Former Judge Calls Donald Trump's Ballot Ban 'Unassailable'


Former Judge Calls Donald Trump's Ballot Ban 'Unassailable'
© Getty Images News/Anna Moneymaker

Colorado's Supreme Court decision to exclude former President Donald Trump from the state's 2024 ballot has received a strong endorsement from J. Michael Luttig, a former federal appellate judge and a recognized figure in conservative legal circles.

Speaking to CNN's Pamela Brown on "AC360," Luttig lauded the court's decision, describing it as "unassailable" and a credit to both state and federal judiciaries.

"Their opinion is unassailable under the objective law of the federal constitution and section 3 of the 14th Amendment," Luttig stated emphatically.

He further argued that the Supreme Court of the United States should affirm this decision without delay. His backing is significant, given his conservative credentials and his outspoken criticism of Trump's actions.

Luttig, in collaboration with liberal law professor Laurence Tribe, has been a vocal advocate for utilizing the 14th Amendment to prevent Trump from holding office again.

Their arguments are grounded in the aftermath of the events of January 6th and a thorough study of the constitutional provision.

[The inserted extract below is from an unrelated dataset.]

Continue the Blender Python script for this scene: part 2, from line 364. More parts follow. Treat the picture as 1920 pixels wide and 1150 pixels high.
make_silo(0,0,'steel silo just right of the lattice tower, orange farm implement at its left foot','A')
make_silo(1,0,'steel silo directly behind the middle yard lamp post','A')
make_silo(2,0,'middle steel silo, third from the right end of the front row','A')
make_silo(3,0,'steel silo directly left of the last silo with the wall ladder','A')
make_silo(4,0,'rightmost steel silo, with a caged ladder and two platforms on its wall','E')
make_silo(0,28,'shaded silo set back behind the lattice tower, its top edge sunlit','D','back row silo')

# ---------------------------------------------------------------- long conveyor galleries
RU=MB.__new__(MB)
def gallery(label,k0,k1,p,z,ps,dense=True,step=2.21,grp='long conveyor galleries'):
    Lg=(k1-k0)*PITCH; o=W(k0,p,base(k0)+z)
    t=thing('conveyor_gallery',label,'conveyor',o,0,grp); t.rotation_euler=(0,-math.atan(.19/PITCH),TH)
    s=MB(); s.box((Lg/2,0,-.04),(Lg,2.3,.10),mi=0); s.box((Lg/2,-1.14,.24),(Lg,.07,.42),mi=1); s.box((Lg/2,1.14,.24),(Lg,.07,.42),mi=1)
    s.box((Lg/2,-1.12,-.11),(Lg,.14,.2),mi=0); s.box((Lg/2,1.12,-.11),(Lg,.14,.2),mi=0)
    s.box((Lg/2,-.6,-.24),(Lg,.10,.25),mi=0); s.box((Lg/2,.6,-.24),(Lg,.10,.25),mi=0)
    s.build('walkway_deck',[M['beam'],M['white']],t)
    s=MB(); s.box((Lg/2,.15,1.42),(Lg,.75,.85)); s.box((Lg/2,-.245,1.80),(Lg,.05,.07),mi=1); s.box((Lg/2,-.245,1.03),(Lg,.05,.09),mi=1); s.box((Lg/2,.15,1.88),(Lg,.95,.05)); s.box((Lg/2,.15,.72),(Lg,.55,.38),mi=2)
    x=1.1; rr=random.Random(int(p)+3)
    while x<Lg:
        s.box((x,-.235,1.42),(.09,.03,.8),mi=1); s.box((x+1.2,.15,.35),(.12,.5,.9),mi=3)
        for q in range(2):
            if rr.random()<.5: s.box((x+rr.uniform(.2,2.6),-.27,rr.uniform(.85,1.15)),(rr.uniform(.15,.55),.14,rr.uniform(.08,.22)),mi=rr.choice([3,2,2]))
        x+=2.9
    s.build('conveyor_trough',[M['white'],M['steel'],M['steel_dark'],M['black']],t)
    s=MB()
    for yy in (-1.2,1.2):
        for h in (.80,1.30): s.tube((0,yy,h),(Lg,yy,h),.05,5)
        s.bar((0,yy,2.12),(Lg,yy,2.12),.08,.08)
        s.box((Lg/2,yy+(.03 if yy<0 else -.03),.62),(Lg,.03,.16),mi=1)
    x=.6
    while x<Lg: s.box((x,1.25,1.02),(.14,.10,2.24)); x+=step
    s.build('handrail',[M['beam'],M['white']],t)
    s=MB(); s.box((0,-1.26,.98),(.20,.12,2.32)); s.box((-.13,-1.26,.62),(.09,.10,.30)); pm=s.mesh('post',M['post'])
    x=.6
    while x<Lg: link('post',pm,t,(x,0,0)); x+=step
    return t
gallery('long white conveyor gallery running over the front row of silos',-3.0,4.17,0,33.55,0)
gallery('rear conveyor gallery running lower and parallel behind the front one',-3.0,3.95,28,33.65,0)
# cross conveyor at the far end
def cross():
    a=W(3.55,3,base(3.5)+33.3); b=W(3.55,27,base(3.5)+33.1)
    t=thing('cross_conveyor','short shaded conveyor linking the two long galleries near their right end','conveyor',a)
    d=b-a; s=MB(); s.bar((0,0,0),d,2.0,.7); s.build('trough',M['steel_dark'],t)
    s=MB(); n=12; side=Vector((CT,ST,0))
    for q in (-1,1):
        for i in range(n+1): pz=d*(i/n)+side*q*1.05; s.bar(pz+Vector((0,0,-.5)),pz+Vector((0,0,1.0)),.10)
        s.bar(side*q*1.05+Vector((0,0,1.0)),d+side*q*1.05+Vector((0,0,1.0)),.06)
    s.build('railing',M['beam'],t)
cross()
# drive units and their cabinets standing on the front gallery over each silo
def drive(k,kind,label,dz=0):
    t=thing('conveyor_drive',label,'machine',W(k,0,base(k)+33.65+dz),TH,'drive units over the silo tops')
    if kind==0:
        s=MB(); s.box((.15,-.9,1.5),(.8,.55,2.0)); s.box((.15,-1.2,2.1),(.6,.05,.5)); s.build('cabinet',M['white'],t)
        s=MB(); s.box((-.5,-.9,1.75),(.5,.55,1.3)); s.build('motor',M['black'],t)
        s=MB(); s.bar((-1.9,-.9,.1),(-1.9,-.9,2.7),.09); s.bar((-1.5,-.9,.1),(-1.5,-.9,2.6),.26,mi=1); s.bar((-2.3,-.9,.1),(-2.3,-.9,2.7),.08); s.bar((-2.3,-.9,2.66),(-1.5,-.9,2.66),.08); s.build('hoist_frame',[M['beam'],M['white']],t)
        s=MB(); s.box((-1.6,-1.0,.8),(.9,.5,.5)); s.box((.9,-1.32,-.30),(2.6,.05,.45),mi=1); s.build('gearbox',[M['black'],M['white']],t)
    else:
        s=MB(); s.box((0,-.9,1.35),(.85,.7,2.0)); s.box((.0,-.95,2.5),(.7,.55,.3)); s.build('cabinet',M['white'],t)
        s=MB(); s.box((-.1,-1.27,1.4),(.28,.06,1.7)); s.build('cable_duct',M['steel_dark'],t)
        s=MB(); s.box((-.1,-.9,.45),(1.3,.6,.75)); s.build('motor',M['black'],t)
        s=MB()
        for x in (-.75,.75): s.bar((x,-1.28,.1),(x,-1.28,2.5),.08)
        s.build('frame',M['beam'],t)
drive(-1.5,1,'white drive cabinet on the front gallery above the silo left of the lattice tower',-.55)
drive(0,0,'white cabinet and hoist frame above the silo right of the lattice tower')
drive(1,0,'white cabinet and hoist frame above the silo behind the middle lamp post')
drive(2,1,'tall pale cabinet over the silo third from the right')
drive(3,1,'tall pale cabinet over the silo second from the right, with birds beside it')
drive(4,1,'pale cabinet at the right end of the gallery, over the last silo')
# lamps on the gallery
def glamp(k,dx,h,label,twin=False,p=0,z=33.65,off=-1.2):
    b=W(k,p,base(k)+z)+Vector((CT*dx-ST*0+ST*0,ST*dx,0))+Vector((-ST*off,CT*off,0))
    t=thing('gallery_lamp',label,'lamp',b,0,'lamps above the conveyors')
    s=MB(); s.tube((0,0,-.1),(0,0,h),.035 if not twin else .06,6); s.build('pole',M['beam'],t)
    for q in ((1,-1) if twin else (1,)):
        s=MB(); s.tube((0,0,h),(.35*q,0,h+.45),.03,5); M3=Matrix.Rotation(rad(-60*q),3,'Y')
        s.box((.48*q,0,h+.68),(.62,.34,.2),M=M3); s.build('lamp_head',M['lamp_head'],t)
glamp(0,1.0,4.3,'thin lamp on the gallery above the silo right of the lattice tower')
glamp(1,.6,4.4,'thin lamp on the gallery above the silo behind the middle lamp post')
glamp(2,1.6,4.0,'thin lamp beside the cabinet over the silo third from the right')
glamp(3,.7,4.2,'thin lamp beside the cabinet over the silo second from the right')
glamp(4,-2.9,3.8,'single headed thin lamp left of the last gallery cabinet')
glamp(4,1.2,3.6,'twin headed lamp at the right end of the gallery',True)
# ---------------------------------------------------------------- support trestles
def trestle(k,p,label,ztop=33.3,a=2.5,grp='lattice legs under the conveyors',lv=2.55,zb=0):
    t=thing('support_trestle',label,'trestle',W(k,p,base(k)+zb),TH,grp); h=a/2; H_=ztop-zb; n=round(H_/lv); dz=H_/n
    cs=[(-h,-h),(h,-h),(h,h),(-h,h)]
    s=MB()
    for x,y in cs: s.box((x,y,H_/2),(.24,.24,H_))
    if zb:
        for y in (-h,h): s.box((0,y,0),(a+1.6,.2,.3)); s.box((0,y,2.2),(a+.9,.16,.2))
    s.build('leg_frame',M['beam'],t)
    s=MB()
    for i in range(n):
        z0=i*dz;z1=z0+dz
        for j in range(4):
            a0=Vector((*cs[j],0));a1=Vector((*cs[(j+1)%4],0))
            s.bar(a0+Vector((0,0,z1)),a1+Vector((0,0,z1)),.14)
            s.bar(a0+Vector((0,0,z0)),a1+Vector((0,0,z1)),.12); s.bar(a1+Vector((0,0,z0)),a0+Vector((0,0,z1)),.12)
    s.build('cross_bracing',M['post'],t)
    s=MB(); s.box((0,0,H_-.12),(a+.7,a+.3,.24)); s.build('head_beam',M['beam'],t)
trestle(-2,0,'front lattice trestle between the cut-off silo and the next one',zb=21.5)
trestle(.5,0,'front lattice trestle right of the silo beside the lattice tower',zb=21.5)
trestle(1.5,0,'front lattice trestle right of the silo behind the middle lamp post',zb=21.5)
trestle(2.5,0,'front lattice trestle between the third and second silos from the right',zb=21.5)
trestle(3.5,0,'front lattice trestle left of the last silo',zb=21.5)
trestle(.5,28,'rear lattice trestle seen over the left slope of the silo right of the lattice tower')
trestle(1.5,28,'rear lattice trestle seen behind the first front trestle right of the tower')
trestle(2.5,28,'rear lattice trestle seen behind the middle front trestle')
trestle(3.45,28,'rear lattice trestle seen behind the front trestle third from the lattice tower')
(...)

Countering Criticism and Setting Precedents

Addressing the criticisms leveled against the strength of the Colorado case, Luttig emphasized the unique position of the Colorado Supreme Court as the first appellate court to rule on the applicability of the 14th Amendment's section 3 to Trump.

He noted that previous cases were decided on state law or jurisdictional grounds, setting this decision apart. Moreover, Luttig challenged the dissenting opinion of one of the Colorado Supreme Court justices, who opposed the challenge to Trump's eligibility.

He and Professor Tribe, according to Luttig, have meticulously considered every argument against the court's ruling.

"When we say…that the opinion is unassailable, that means he and I have taken into account every single argument contrary to every point made by the court today," Luttig explained.

The former judge also highlighted the upcoming role of the US Supreme Court in this matter. It will need to interpret the definition of an insurrection or rebellion under the 14th Amendment. Luttig expressed confidence in the Colorado Supreme Court's reasoning and support for its conclusion, considering it irrefutable.